August 1, 2018
Topics: Podcast

671: Don’t Just Read; Study to Get Smarter w/ Harvey MacKay

Harvey MacKay, author of the New York Times #1 bestsellers Swim With The Sharks Without Being Eaten Alive and Beware the Naked Man Who Offers You His Shirt, joins me on this episode of #Accelerate!

KEY TAKEAWAYS

  • Andy took some distinct lessons that have stayed with him from Swim With The Sharks Without Being Eaten Alive. Harvey seeks to bring value and notes that knowledge does not become power until it’s used.
  • All seven of Harvey’s books are NYT Bestsellers. Two of them are said by the NYT to be in the top 15 inspirational business books of the last 100 years.
  • Harvey suggests a person changes with experience. Study (highlight and take notes) the same classic book each year, and you will learn new information every time.
  • Harvey has about 20 coaches — one for each of his activities.

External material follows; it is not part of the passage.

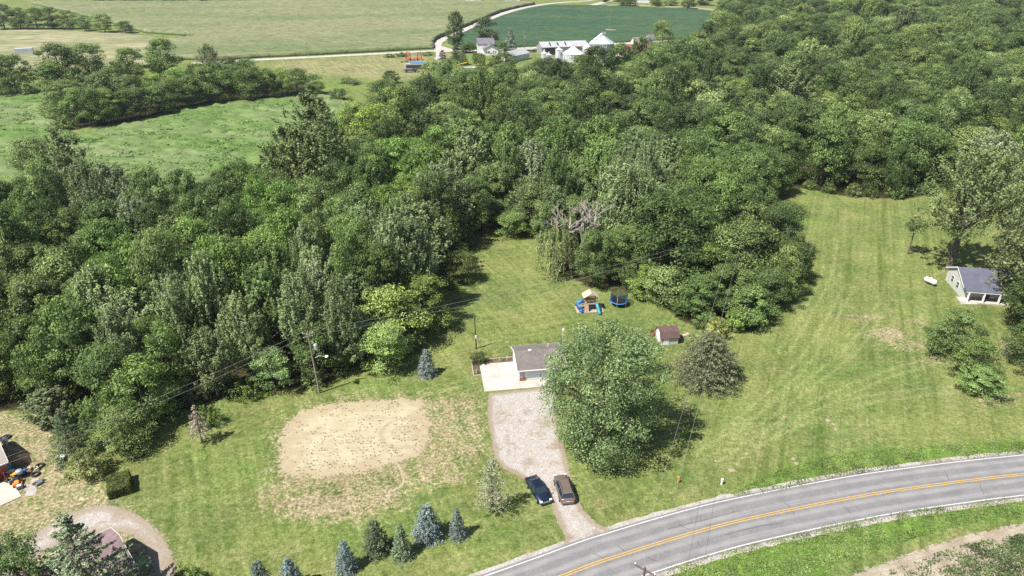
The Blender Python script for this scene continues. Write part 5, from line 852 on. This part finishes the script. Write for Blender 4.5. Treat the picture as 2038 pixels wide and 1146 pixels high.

Each coach is at the top of their field to give Harvey the best help in that subject. Harvey says that perfect practice makes perfect.
  • Andy objects to processes that make sales rep the same. He took the education he received and made it his own. Sales leaders are unique. You become a salesperson.

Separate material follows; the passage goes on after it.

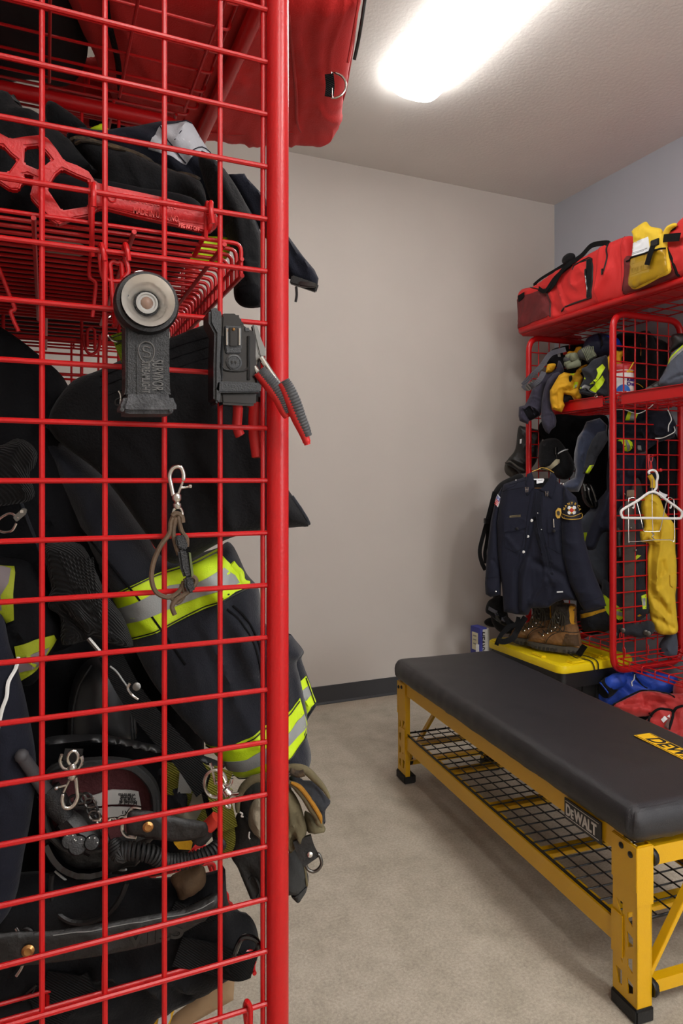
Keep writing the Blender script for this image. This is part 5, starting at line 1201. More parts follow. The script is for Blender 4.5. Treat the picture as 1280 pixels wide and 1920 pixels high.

  • Harvey tells each audience that each of them is a salesperson. All day long they negotiate with, persuade, and influence people. A salesperson’s job is to form a relationship with a buyer and then to serve them.

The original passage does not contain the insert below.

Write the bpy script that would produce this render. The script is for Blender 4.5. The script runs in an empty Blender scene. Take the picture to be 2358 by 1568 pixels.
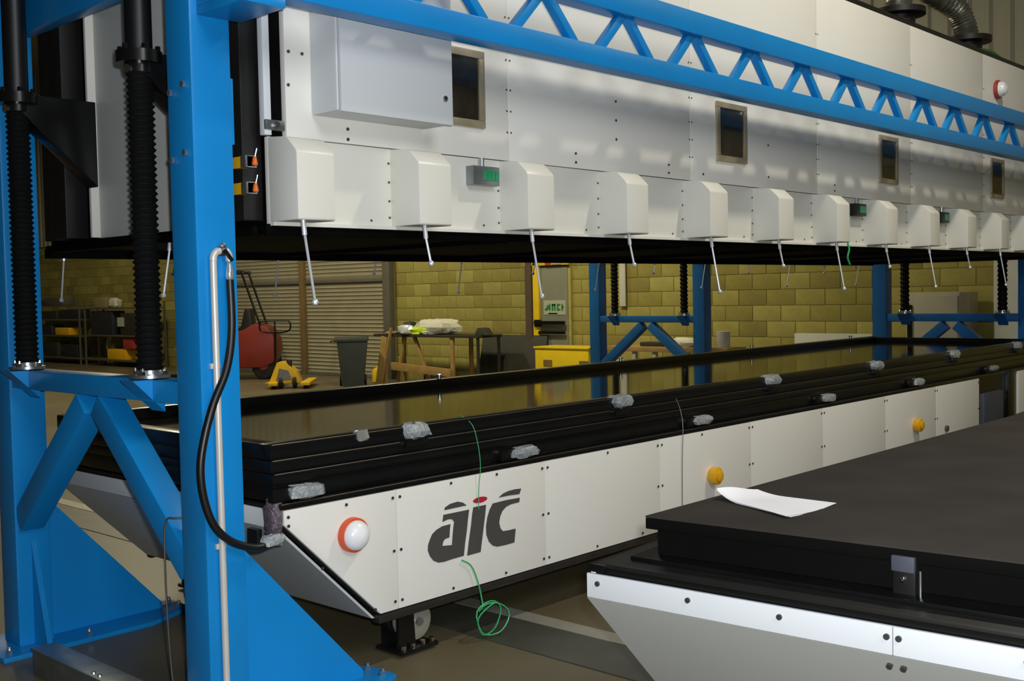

  • Harvey asks a buyer questions from a list of 66 that allow the salesperson to humanize their prospect and build deep lasting relationships. Ask as many of the questions as is natural. Always go deep.
  • Andy relates an anecdote from his past. After several visits, he discerned that a buyer wanted him to ask about his grandchildren. Once Andy got personal, the buyer gave Andy the order.
  • Harvey says when a person with money meets a person with experience, the person with the experience ends up with the money and the person with the money ends up with the experience.
  • Don’t believe that customers are too busy to engage in small talk. They want it. The more that technology encroaches on interactions, the more a human touch is needed. Make it a conversation, not an interrogation.
  • Harvey tells of a new salesperson looking to make a very large order to a new buyer. He couldn’t answer one of the 66 questions. He wouldn’t have a good chance of making the sale. Nothing replaces face-to-face in person.
  • You need to know this one four-letter word: hire. Hire the right person and your business will grow through the roof.